▶ TO DO:
Beginning with the first line, set down every line through the one containing "def R(d): return math.radians(d)", exactly as it appears, but not the pictures.

▶ PROVIDED MATERIAL:
>>>>

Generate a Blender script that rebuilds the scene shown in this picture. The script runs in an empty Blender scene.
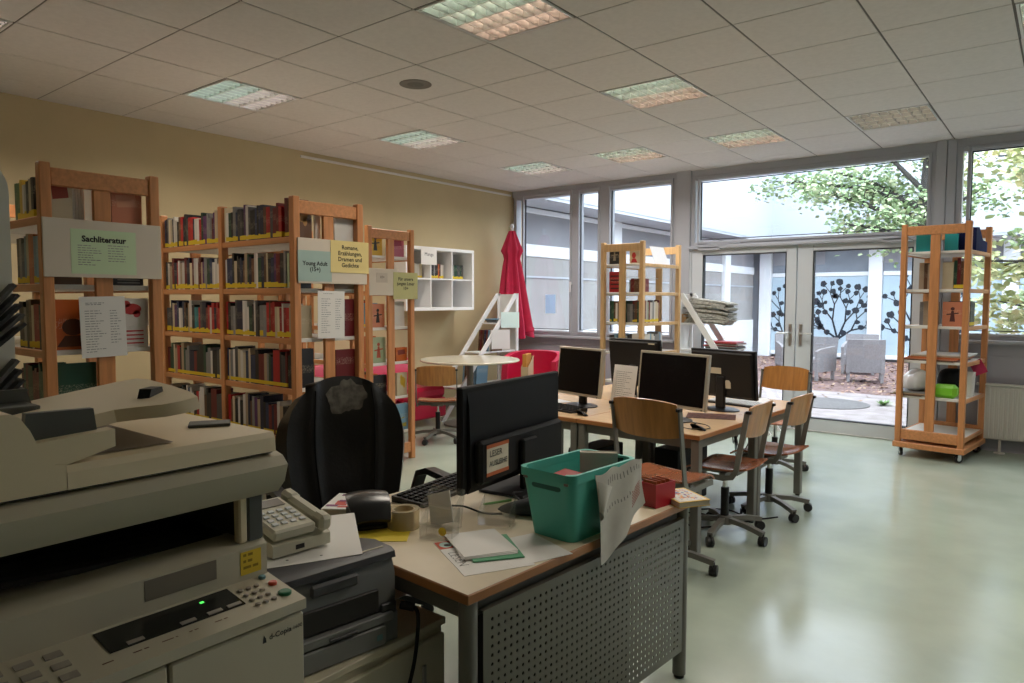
import bpy, math, random
from mathutils import Matrix, Vector, Euler
random.seed(7)
scn = bpy.context.scene
COL = scn.collection
PI = math.pi
def R(d): return math.radians(d)

# ------------------------------------------------------------------ materials
def lin(c):
    c = c / 255.0
    return c / 12.92 if c <= 0.04045 else ((c + 0.055) / 1.055) ** 2.4
def rgb(r, g, b): return (lin(r), lin(g), lin(b), 1.0)
MATS = {}
def nn(nt, t, **kw):
    n = nt.nodes.new(t)
    for k, v in kw.items():
        if k in n.inputs: n.inputs[k].default_value = v
        else: setattr(n, k, v)
    return n
def mat(name, col, rough=0.5, metal=0.0, var=0.0, scale=8.0, bump=0.0, bscale=60.0, coat=0.0, spec=0.5, stretch=None, col2=None):
    if name in MATS: return MATS[name]
    m = bpy.data.materials.new(name); m.use_nodes = True
    nt = m.node_tree; b = nt.nodes['Principled BSDF']
    b.inputs['Roughness'].default_value = rough; b.inputs['Metallic'].default_value = metal
    b.inputs['Base Color'].default_value = col
    b.inputs['Coat Weight'].default_value = coat; b.inputs['Specular IOR Level'].default_value = spec
    tc = nn(nt, 'ShaderNodeTexCoord')
    mp = nn(nt, 'ShaderNodeMapping'); nt.links.new(tc.outputs['Object'], mp.inputs['Vector'])
    if stretch: mp.inputs['Scale'].default_value = stretch
    if var > 0 or col2:
        no = nn(nt, 'ShaderNodeTexNoise', Scale=scale, Detail=5.0)
        nt.links.new(mp.outputs[0], no.inputs['Vector'])
        mx = nn(nt, 'ShaderNodeMix', data_type='RGBA')
        c2 = col2 or (col[0]*(1-var), col[1]*(1-var), col[2]*(1-var), 1)
        mx.inputs[6].default_value = col; mx.inputs[7].default_value = c2
        rp = nn(nt, 'ShaderNodeMapRange'); rp.inputs[1].default_value = 0.35; rp.inputs[2].default_value = 0.65
        nt.links.new(no.outputs[0], rp.inputs[0]); nt.links.new(rp.outputs[0], mx.inputs[0])
        nt.links.new(mx.outputs[2], b.inputs['Base Color'])
    if bump > 0:
        n2 = nn(nt, 'ShaderNodeTexNoise', Scale=bscale, Detail=3.0)
        nt.links.new(mp.outputs[0], n2.inputs['Vector'])
        bp = nn(nt, 'ShaderNodeBump', Strength=bump, Distance=0.004)
        nt.links.new(n2.outputs[0], bp.inputs['Height']); nt.links.new(bp.outputs[0], b.inputs['Normal'])
    MATS[name] = m
    return m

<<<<

▶ FINISHED ANSWER:
Generate a Blender script that rebuilds the scene shown in this picture. The script runs in an empty Blender scene.
import bpy, math, random
from mathutils import Matrix, Vector, Euler
random.seed(7)
scn = bpy.context.scene
COL = scn.collection
PI = math.pi
def R(d): return math.radians(d)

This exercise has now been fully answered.